Jeffery Deaver (The Bone Collector) is an entertaining speaker and workaholic writer who shared his year-round process for cranking out one best-seller after another.
In 2011, Robert Dugoni (The Jury Master) broke down how to write compelling beginnings and endings to your chapters.
Heywood Gould (Fort Apache — The Bronx) was kind enough to give me some pointers at the 2012 convention on novel vs. screenwriting.
D.P. Lyle, MD (Royal Pains) had us in stitches as he discussed forensics and famous cases, and Anne Perry’s insights into redemption kept the 2014 audience spellbound.
Dr. Bill Bass of Knoxville, whose pen name is Jefferson Bass with writing partner Jon Jefferson, has regaled audiences at several Killer Nashville sessions with photographs and tales about ‘The Body Farm’. That’s the everyday name of the University of Tennessee’s Forensic Anthropolgy Center. Dr. Bass is the founder and former director of the Center, which studies human decomposition and has become an invaluable tool for crime scene investigators.

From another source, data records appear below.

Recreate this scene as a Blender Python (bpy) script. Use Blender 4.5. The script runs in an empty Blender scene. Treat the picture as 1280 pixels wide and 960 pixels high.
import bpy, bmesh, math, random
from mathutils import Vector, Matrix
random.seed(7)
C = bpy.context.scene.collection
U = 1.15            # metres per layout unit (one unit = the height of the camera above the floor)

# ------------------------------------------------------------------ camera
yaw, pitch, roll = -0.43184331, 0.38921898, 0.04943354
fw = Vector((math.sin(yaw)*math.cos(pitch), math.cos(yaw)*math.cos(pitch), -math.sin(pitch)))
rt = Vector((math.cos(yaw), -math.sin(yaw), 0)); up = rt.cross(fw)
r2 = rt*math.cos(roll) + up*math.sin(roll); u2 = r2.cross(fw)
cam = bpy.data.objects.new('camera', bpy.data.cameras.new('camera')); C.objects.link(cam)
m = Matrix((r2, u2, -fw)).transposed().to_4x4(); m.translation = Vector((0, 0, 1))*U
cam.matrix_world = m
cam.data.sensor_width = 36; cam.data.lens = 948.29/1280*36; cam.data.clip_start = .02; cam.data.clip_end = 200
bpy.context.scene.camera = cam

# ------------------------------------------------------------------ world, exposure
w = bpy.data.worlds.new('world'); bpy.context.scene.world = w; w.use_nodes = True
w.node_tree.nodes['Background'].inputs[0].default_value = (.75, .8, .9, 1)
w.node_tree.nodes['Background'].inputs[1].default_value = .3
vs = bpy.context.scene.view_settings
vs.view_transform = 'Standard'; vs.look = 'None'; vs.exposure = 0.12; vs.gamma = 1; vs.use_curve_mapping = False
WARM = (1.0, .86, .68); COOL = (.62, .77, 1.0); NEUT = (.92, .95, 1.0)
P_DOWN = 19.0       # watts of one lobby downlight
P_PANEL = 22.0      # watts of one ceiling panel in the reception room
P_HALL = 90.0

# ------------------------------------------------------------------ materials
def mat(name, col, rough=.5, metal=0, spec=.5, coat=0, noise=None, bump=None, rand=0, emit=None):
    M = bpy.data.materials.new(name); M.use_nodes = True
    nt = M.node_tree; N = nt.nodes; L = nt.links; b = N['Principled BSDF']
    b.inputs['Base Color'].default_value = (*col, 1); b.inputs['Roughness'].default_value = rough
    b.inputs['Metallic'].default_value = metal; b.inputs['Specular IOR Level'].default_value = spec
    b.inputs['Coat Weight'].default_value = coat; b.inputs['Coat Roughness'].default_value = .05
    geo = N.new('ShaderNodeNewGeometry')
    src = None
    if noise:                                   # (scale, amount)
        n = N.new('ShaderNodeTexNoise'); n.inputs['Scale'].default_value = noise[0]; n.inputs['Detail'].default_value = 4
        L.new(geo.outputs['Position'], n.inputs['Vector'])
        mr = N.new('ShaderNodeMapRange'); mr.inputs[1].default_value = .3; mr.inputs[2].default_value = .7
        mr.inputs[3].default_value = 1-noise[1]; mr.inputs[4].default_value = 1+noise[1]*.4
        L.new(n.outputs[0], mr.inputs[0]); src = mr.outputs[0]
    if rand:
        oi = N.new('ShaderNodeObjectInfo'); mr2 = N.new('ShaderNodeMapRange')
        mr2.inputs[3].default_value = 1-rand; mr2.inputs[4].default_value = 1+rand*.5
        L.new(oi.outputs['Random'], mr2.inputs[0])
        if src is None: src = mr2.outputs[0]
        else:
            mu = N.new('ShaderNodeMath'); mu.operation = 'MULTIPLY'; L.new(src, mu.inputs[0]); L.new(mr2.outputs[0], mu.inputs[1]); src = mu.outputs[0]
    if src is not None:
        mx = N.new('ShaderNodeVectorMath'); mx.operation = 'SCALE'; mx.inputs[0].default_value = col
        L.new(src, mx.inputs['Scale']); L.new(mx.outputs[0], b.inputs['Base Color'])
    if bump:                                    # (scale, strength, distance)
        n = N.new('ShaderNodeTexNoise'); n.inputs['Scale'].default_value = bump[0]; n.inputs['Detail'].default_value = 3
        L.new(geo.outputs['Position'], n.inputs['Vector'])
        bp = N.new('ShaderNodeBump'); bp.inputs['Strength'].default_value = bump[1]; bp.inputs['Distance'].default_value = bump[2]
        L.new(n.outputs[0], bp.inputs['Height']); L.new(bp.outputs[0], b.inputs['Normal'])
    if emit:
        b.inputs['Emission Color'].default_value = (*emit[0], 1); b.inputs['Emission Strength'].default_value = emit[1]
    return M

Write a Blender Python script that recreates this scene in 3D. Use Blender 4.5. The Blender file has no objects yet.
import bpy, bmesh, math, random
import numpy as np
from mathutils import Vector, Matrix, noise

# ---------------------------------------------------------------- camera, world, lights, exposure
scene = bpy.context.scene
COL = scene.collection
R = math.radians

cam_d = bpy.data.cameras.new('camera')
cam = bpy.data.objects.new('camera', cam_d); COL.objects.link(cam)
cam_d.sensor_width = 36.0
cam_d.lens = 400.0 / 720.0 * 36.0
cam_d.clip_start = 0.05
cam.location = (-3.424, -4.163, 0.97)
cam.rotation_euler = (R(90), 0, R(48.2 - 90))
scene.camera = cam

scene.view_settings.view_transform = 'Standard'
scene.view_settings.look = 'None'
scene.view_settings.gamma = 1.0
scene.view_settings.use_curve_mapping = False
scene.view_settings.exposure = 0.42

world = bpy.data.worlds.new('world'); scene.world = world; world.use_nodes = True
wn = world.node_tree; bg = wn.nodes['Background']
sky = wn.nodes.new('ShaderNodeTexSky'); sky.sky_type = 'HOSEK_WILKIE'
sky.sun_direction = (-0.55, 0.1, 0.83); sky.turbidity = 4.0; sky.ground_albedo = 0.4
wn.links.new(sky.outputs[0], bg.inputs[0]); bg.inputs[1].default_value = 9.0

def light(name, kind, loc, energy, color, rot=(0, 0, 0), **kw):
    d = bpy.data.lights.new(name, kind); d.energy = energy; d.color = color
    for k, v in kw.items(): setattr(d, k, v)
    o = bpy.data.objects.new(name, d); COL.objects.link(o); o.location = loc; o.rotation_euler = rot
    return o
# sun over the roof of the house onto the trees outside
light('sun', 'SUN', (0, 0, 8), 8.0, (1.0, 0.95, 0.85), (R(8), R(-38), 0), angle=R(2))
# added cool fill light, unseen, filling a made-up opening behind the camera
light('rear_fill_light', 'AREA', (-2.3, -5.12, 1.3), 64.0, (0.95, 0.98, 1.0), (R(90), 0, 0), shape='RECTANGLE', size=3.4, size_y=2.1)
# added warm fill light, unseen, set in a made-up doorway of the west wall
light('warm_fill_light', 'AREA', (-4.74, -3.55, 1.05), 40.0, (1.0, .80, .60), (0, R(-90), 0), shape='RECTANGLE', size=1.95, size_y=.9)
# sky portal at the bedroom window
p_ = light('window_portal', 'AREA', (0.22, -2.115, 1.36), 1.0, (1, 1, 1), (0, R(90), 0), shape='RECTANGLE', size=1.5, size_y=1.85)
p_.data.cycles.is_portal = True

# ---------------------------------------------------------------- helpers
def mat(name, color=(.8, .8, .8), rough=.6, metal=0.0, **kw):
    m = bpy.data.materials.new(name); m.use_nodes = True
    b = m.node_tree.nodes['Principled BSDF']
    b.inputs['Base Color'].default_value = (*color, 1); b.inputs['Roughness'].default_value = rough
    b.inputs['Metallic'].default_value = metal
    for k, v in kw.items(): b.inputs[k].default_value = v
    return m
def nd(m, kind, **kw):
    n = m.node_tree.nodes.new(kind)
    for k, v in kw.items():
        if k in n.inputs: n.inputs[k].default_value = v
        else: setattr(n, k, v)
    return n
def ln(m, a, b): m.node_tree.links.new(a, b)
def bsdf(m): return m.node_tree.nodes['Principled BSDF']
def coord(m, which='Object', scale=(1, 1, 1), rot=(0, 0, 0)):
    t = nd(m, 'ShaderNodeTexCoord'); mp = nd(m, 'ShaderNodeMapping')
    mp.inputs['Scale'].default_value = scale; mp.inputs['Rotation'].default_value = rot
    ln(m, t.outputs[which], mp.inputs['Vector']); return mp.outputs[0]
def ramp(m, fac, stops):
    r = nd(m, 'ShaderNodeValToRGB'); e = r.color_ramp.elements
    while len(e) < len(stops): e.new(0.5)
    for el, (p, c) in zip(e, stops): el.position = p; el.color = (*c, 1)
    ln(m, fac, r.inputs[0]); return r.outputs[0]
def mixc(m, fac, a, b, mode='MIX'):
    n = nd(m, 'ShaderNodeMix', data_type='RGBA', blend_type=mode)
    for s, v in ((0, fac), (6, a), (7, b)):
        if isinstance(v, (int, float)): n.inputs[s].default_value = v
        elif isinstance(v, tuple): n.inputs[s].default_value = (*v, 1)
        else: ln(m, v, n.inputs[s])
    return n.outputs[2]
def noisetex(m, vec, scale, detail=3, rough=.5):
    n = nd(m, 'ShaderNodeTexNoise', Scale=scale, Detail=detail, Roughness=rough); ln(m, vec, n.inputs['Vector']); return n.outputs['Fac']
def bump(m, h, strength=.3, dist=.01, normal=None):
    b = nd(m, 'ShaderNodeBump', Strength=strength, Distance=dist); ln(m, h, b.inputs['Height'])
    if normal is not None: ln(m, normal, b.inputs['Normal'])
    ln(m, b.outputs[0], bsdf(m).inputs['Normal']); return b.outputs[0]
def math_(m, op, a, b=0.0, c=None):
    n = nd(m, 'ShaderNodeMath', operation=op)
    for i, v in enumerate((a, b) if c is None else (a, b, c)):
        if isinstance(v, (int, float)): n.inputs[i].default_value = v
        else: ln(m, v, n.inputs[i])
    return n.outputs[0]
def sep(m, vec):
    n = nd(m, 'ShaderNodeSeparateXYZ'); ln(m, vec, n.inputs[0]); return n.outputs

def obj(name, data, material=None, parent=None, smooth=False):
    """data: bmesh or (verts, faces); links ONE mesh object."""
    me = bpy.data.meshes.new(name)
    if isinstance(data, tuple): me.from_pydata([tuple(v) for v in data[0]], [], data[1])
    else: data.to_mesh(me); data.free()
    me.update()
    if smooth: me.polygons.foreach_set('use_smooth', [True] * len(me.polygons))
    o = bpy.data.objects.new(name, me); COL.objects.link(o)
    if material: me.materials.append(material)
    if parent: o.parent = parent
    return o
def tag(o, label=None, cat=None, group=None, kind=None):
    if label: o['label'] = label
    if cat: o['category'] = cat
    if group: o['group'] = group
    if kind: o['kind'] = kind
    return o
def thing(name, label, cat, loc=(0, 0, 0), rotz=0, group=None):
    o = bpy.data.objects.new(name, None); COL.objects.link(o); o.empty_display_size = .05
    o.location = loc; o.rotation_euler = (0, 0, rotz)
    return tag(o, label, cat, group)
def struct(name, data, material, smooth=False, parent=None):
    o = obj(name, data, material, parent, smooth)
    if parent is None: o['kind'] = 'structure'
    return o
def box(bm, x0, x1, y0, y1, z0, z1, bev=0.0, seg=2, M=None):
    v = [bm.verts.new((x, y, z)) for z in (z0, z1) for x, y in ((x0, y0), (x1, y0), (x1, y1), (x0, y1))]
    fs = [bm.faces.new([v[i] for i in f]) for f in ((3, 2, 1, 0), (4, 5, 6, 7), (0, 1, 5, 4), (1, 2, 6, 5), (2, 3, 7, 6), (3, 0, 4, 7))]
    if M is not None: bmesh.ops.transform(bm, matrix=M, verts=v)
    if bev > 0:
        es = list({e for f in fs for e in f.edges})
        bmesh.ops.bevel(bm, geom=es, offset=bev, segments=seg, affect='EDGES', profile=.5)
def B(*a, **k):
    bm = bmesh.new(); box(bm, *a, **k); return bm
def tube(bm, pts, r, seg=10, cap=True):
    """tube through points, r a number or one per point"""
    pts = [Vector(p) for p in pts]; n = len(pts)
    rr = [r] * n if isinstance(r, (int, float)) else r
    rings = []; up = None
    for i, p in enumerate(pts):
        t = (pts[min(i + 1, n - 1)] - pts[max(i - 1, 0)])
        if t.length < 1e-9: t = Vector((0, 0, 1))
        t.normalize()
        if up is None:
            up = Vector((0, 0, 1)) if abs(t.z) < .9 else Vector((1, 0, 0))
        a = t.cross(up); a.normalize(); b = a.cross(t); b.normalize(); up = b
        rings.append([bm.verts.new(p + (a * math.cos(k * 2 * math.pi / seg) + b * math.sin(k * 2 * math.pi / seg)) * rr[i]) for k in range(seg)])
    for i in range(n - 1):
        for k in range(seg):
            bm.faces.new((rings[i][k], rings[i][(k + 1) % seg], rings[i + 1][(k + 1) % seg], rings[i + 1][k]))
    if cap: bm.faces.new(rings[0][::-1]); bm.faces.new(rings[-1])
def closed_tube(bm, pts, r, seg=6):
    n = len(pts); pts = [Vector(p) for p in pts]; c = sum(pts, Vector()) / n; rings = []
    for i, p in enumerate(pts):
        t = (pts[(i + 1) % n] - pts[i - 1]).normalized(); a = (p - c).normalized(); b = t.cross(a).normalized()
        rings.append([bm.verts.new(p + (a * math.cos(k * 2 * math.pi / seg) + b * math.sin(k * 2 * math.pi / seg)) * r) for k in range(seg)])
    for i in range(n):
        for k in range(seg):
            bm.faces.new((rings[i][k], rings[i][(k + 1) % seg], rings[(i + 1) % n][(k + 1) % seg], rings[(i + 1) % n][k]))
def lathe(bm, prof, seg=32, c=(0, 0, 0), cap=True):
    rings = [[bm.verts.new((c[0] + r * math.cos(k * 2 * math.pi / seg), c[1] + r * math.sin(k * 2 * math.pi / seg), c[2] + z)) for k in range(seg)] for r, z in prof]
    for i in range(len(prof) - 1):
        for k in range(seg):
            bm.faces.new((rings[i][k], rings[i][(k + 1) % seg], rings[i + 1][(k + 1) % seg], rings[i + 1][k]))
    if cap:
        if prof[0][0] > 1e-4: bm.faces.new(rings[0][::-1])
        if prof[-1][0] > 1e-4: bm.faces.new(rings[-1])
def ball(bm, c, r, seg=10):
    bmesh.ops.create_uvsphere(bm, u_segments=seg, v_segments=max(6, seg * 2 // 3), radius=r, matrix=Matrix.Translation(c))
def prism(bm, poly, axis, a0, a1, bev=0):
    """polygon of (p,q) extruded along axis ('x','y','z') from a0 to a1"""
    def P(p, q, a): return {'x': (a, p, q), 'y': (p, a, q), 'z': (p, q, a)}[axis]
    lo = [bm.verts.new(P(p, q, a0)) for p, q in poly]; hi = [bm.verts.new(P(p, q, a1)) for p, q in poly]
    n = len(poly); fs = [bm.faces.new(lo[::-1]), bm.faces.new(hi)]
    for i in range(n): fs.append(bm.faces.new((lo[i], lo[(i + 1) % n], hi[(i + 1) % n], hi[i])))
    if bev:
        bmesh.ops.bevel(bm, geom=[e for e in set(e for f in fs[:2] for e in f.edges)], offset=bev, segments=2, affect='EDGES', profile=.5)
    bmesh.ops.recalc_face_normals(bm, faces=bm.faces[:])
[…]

I’m very much looking forward to hearing what 2014 Guests of Honor Lisa Jackson (Tell Me) and William Kent Krueger (Ordinary Grace) will have to say this August’s ninth annual convention.
But one author I’d really like to hear at Killer Nashville?
Mr. Quote Machine.
Ernest Hemingway.
Guess I’ll just have to settle for one final quotation from Papa.
“The hard part about writing a novel is finishing it.”
—Ernest Hemingway
Truth.
About Tom
Veteran sports writer and copy editor Tom Wood has covered a wide variety of events for The Tennessean—ranging from Nashville-area universities to boxing, from the Iroquois Memorial Steeplechase to the 1996 Atlanta Olympic Game. He also spent two summers writing entertainment features for The Tennessean and worked in Gannett's Nashville Design Studio. Since his retirement, he has continued to contribute freelance articles for several news outlets. He had a fiction short story published in the 2012 Civil War anthology Filtered Through Time and contributed an interview to the 1989 collection Feast of Fear: Conversations With Stephen King. The native North Carolinian and Middle Tennessee State University graduate is has also appeared as a background character actor in several episodes of the ABC series Nashville as well as several movie projects and a music video. Vendetta Stone is Wood’s first novel.